Hey, it’s always nice to discover a fellow enthusiast!

While accessible compared to Deleuze’s other work, I suspected it wouldn’t be a walk in the park, so before attempting it I checked out a few of Nietzsche’s own books. I had read or at least carried around a couple of these as a teenager but forgotten most of them, and was astonished on revisiting him to discover just how radical a thinker he is. With a linguistic elan that as a former student I can confirm is exceedingly rare in philosophy books, he attacks every form of received opinion of his day. Religion, morality, science, the pursuit of truth, the concept of the self, German nationalism, British cooking – it’s striking just how ahead of his time he was. What’s even more astonishing is how potent many of the regressive, repressive forces he identifies remain today.

No argument there. Argument here, though:

Nietzsche wanted people to think for themselves, to take control of their own destinies, and most importantly of all, to love life…Instead, Nietzsche wants us to think, to feel, to laugh, to go to the limit of our potential.

Ack! Settle down there, buddy; you’re starting to make him sound like an inspirational magnet on Oprah’s refrigerator! Look, it’s just a simple fact that he was most definitely not writing books for everyone. He says so explicitly at times. He was not a democrat or a socialist; he had no faith in the perfectibility of humankind, and he was ferociously against any sort of leveling effect, anything that would make us the same. He was not urging any sort of program of self-improvement on a mass scale; he felt that true individuals should always seek to maintain contrast between themselves and others, not attempt to make everyone move in the same direction at the same time.

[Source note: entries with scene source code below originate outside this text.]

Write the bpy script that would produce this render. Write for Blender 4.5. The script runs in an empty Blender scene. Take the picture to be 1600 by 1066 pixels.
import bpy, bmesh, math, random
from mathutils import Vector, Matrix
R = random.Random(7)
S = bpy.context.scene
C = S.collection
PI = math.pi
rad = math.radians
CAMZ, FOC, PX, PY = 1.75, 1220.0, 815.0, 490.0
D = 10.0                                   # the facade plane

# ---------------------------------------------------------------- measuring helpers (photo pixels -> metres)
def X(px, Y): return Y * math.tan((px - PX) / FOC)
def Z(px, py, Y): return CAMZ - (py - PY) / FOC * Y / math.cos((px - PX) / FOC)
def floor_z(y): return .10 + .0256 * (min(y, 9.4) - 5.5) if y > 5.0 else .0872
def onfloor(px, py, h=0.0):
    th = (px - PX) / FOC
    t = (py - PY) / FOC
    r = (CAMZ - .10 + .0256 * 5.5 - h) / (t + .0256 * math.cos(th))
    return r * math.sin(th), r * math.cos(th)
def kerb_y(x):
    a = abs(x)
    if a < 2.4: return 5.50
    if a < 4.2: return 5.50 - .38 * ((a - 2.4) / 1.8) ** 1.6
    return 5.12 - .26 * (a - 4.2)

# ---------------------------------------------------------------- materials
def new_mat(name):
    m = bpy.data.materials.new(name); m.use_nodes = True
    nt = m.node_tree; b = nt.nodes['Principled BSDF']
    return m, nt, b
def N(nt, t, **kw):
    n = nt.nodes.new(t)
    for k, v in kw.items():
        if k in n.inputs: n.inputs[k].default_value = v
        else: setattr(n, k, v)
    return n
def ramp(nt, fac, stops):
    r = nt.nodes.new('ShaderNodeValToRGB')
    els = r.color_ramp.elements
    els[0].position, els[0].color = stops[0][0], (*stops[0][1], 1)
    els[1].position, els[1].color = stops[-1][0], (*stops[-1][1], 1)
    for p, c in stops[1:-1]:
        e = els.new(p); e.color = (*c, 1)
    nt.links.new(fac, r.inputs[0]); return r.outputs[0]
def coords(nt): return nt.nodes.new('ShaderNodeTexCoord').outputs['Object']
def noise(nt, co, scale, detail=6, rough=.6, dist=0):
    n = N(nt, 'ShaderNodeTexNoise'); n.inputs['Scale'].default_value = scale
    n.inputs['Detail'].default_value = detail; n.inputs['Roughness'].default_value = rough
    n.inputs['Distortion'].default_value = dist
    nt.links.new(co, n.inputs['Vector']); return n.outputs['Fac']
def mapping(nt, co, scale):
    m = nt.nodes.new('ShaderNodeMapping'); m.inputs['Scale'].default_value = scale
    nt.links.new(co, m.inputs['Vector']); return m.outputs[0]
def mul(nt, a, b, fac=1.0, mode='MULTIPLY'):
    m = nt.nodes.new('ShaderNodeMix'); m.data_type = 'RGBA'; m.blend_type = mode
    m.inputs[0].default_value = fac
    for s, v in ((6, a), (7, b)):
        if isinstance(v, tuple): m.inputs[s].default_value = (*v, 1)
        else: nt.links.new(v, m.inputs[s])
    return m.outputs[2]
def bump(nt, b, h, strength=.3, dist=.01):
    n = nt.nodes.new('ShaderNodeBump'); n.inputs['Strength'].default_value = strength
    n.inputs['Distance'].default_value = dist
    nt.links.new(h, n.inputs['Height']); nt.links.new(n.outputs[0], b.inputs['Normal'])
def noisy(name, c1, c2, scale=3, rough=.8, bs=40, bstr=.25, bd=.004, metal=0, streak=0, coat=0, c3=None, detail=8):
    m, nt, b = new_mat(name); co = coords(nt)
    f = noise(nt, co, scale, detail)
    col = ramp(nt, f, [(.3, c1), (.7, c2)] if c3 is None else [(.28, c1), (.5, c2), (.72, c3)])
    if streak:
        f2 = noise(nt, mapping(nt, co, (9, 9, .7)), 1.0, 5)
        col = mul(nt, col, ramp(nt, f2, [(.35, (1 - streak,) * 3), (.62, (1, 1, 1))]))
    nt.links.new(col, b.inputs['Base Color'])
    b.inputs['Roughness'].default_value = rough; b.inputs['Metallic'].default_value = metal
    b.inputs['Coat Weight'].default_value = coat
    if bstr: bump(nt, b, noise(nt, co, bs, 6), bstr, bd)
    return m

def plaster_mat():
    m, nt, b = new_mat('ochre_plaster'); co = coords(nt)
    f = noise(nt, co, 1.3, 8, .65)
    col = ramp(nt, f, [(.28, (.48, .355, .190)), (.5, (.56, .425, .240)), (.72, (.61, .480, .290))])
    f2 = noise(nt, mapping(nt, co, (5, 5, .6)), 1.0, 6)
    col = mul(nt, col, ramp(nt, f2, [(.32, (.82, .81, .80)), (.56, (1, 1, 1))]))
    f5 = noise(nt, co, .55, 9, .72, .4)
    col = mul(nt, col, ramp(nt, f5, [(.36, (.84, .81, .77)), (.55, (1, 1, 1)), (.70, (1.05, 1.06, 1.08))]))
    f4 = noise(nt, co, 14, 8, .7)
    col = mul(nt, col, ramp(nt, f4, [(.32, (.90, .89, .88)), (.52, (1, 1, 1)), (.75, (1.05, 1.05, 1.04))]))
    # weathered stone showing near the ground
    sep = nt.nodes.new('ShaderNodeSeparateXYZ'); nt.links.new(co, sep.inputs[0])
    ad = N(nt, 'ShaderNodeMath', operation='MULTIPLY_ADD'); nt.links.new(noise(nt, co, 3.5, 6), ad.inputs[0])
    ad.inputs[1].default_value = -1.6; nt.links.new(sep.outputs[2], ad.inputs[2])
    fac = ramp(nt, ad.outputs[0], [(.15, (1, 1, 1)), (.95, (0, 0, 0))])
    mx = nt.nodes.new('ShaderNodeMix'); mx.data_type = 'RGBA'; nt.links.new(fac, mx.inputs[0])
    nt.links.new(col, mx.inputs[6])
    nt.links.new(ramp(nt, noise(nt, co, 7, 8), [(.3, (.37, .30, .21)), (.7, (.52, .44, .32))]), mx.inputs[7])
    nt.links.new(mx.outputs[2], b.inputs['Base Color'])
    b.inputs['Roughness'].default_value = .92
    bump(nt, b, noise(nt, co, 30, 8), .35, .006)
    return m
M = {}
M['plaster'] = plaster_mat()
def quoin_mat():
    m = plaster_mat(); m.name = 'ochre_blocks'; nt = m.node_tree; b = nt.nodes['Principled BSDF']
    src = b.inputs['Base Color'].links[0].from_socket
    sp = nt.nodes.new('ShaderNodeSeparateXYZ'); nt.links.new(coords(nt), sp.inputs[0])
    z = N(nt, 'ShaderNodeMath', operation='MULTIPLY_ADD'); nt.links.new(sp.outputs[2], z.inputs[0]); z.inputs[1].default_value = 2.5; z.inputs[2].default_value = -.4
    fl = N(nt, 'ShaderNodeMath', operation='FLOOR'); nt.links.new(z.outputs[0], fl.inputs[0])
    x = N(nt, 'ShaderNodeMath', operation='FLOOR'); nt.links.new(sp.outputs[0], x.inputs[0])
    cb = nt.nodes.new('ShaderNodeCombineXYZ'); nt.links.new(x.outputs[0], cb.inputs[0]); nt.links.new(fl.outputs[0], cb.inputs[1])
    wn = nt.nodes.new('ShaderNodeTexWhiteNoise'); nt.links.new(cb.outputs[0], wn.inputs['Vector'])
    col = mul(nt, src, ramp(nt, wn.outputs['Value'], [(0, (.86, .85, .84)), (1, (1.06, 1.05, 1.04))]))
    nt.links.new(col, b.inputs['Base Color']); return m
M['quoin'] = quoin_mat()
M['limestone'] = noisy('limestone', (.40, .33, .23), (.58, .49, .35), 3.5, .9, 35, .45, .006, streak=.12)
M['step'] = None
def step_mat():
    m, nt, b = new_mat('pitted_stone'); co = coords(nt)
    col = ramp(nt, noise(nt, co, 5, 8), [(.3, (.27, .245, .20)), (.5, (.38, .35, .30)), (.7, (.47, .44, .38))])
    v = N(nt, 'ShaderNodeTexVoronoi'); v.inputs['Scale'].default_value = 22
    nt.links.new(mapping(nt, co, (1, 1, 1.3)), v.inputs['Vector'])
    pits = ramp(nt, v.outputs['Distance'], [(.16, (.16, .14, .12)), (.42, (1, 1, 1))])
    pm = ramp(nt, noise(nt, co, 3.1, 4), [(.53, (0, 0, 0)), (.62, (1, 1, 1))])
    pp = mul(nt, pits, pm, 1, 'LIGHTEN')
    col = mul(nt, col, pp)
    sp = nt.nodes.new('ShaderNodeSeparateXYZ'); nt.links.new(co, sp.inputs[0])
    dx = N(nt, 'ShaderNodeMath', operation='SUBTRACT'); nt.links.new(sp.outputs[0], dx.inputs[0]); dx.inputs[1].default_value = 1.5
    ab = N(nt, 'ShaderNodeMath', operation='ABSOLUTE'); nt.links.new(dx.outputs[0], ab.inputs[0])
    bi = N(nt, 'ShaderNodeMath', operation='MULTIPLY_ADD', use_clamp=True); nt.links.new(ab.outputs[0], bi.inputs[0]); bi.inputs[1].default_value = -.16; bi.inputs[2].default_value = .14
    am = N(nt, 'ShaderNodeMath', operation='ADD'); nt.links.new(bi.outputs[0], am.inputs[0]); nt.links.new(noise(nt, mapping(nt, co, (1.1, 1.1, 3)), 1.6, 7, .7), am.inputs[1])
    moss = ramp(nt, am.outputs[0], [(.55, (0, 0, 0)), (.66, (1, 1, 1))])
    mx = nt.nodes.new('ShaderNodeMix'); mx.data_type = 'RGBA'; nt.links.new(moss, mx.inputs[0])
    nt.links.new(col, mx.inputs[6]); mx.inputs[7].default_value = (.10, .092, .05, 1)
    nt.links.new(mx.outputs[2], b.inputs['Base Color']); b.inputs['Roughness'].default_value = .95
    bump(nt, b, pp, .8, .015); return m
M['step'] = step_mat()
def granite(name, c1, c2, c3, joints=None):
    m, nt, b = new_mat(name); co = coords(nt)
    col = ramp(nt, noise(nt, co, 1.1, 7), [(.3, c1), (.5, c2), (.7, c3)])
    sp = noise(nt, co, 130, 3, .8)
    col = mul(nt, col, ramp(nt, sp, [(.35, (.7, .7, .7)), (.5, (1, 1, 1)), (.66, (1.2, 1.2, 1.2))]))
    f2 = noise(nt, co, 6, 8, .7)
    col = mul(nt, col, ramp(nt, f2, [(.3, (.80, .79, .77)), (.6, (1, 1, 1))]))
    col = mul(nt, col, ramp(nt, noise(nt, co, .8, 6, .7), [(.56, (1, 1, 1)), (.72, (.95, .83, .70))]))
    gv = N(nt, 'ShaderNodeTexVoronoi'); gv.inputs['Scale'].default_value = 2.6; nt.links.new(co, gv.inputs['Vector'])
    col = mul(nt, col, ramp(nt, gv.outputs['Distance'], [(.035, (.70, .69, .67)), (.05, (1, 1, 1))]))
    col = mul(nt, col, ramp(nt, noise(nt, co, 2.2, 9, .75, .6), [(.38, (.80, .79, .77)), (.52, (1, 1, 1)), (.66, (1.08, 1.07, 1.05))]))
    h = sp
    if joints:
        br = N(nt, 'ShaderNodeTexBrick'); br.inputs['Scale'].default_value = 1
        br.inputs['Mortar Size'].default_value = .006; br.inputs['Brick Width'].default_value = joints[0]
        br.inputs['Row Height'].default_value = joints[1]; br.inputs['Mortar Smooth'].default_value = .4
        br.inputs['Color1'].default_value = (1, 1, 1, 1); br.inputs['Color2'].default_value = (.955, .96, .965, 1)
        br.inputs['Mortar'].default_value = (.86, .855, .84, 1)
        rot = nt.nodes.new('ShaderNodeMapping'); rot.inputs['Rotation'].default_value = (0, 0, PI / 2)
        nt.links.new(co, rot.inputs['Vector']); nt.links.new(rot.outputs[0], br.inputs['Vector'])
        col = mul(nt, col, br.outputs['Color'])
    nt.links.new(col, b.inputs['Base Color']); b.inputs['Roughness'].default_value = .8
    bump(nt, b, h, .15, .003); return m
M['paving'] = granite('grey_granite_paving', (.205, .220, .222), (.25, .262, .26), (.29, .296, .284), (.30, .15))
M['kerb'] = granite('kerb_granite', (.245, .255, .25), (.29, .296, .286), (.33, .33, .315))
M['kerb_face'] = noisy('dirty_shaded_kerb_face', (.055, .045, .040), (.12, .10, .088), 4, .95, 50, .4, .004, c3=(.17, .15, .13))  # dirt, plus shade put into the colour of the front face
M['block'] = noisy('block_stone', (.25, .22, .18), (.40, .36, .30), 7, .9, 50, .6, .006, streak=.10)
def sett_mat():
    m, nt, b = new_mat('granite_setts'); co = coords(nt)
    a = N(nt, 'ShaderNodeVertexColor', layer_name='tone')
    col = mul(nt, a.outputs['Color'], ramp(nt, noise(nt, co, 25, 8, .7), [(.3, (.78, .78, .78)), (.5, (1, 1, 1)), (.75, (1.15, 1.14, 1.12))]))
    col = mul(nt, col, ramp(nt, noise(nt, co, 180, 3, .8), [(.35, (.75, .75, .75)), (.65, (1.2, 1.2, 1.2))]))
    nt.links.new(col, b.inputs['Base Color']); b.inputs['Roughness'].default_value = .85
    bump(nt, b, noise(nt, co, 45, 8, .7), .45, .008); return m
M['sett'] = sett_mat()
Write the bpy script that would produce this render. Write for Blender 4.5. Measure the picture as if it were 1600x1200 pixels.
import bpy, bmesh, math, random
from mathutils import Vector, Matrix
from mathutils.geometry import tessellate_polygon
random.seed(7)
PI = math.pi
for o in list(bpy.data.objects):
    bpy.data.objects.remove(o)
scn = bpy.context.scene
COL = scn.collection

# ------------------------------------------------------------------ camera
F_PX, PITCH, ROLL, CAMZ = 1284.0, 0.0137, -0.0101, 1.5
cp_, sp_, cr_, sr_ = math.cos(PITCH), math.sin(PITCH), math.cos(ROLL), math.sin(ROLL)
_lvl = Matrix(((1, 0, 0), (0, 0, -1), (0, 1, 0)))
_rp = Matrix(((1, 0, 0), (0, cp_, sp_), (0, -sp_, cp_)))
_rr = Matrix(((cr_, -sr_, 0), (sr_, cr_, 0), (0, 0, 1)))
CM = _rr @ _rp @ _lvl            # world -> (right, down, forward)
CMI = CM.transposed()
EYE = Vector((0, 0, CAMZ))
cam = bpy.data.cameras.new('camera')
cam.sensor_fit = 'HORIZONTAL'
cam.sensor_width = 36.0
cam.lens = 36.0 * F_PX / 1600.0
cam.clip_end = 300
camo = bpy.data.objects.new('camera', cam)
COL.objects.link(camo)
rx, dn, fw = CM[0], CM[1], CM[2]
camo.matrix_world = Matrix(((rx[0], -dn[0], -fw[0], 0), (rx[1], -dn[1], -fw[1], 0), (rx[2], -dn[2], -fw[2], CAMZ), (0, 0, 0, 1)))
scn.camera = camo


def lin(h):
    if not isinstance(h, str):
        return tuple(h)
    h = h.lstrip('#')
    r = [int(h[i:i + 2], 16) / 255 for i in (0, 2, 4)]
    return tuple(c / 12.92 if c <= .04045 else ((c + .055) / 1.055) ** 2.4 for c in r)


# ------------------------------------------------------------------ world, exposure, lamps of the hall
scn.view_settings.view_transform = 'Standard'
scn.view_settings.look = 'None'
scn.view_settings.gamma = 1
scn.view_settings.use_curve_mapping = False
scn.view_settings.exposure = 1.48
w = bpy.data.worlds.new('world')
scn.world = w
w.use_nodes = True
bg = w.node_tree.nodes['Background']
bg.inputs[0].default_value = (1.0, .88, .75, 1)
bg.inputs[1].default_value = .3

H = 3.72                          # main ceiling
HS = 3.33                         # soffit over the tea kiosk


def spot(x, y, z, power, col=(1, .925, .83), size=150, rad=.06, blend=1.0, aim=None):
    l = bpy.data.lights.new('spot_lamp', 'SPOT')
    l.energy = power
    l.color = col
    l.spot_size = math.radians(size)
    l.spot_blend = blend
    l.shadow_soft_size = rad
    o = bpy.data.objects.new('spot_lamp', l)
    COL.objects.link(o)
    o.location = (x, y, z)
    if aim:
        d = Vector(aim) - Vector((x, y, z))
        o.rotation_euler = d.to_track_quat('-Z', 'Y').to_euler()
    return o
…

Whatever kind of bizarre ideal one may follow, one should not demand that it be the ideal, for one therewith takes from it its privileged character. One should have it in order to distinguish oneself, not in order to level oneself.

He thought that maybe around the year 2000, people would start to understand what he was all about. And while some of that could be chalked up to the predictable consolations of any artist who goes unacknowledged and unappreciated in his own day, looking to posterity to bring him his due recognition, he wasn’t wrong to think that his thoughts were moving in patterns incomprehensible to most of his contemporaries. And he’s pretty clear in saying that his philosophy is something you shouldn’t try at home:

• Independence is for the very few; it is a privilege of the strong. And whoever attempts it even with the best right but without inner constraint proves that he is probably not only strong, but also daring to the point of recklessness. He enters into a labyrinth, he multiplies a thousandfold the dangers which life brings with it in any case, not the least of which is that no one can see how and where he loses his way, becomes lonely, and is torn piecemeal by some minotaur of conscience. Supposing one like that comes to grief, this happens so far from the comprehension of men that they neither feel it nor sympathize. And he cannot go back any longer. Nor can he go back to the pity of men.

• The spiritual haughtiness and nausea of every man who has suffered profoundly – it almost determines the order of rank how profoundly human beings can suffer – his shuddering certainty, which permeates and colors him through and through, that by virtue of his suffering, he knows more than the cleverest and wisest could possibly know, and that he knows his way and has at once been “at home” in many distant, terrifying worlds of which “you know nothing” – this spiritual and silent haughtiness of the sufferer, this pride of the elect knowledge, of the “initiated”, of the almost sacrificed, finds all kinds of disguises necessary to protect itself against contact with obtrusive and pitying hands and altogether against everything that is not equal in suffering. Profound suffering makes noble; it separates.

• If, however, a person should regard even the affects of hatred, envy, covetousness, and the lust to rule as conditions of life, as factors which, fundamentally and essentially, must be present in the general economy of life (and must, therefore, be further enhanced if life is to be further enhanced), he will suffer from such a view of things as from seasickness….and there are in fact a hundred good reasons why everyone should keep away from it who – can.